◆ EXERCISE TASK
Your output is the lines from the first one to the one containing "PI = math.pi", repeated exactly, with images left out.

◆ DATASET CONTENT
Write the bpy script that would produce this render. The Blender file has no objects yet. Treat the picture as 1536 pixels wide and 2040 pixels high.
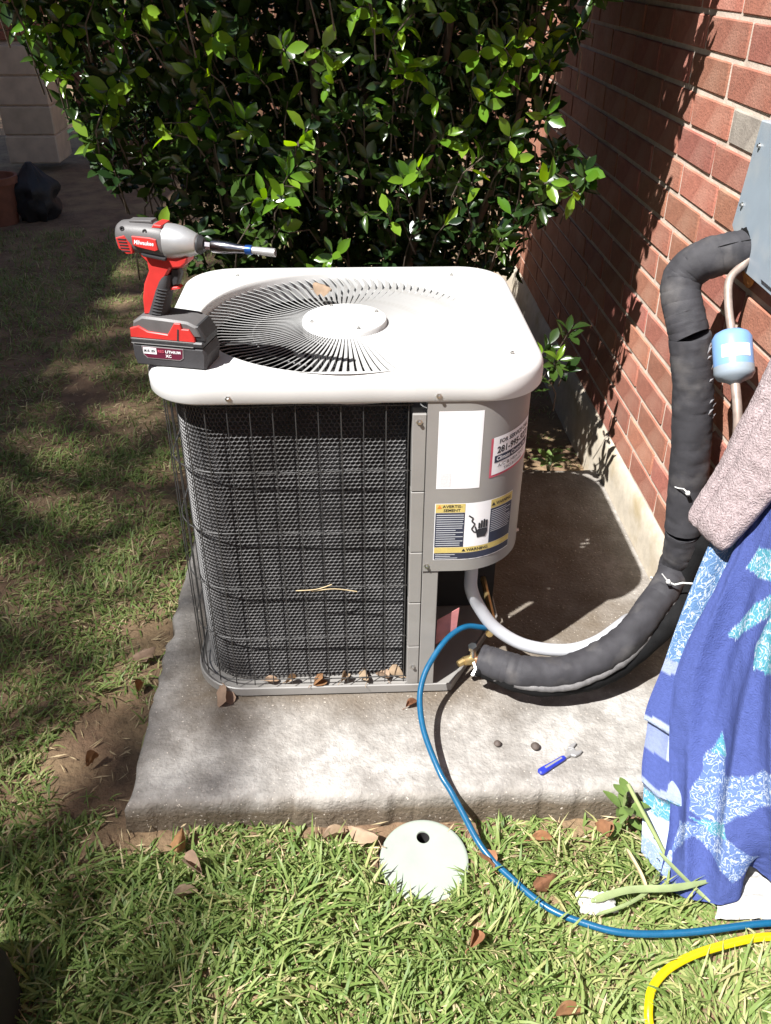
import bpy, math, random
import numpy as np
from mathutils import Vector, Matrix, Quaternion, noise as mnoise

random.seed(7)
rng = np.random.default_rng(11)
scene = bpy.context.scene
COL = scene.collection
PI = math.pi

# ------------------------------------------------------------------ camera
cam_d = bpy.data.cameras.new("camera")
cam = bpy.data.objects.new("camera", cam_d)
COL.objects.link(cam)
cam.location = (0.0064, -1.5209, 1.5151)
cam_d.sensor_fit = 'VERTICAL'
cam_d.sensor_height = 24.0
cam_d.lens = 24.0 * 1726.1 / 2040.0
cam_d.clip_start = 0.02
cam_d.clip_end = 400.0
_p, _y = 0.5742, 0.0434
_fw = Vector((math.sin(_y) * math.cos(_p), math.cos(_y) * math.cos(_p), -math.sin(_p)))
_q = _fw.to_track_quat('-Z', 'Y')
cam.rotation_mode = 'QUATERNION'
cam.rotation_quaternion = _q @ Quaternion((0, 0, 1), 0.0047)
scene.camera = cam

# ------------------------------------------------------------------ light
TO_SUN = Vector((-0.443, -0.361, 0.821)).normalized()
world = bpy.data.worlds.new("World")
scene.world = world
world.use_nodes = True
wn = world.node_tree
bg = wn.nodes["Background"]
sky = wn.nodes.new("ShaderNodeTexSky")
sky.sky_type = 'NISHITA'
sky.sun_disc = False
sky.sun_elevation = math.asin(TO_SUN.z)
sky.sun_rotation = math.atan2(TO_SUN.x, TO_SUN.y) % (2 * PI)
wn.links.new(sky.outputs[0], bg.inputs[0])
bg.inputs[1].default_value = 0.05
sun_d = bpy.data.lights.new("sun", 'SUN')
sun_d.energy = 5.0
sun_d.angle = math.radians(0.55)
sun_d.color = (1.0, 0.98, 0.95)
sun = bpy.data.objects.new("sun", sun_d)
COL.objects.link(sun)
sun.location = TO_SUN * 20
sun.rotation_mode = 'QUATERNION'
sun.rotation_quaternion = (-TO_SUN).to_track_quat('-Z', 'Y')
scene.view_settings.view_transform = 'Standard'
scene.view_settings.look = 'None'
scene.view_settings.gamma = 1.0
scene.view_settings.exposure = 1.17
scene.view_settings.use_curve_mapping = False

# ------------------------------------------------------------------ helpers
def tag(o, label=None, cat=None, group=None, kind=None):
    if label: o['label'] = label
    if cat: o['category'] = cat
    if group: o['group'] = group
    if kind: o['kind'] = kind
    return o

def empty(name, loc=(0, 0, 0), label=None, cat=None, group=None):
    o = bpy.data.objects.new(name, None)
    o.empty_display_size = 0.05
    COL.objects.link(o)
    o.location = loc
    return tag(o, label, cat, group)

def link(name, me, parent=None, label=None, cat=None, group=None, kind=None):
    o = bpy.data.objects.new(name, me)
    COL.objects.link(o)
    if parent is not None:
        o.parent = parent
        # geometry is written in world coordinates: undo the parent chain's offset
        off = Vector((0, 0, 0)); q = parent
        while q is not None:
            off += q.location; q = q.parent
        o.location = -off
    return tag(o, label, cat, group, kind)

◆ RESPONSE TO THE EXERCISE
Write the bpy script that would produce this render. The Blender file has no objects yet. Treat the picture as 1536 pixels wide and 2040 pixels high.
import bpy, math, random
import numpy as np
from mathutils import Vector, Matrix, Quaternion, noise as mnoise

random.seed(7)
rng = np.random.default_rng(11)
scene = bpy.context.scene
COL = scene.collection
PI = math.pi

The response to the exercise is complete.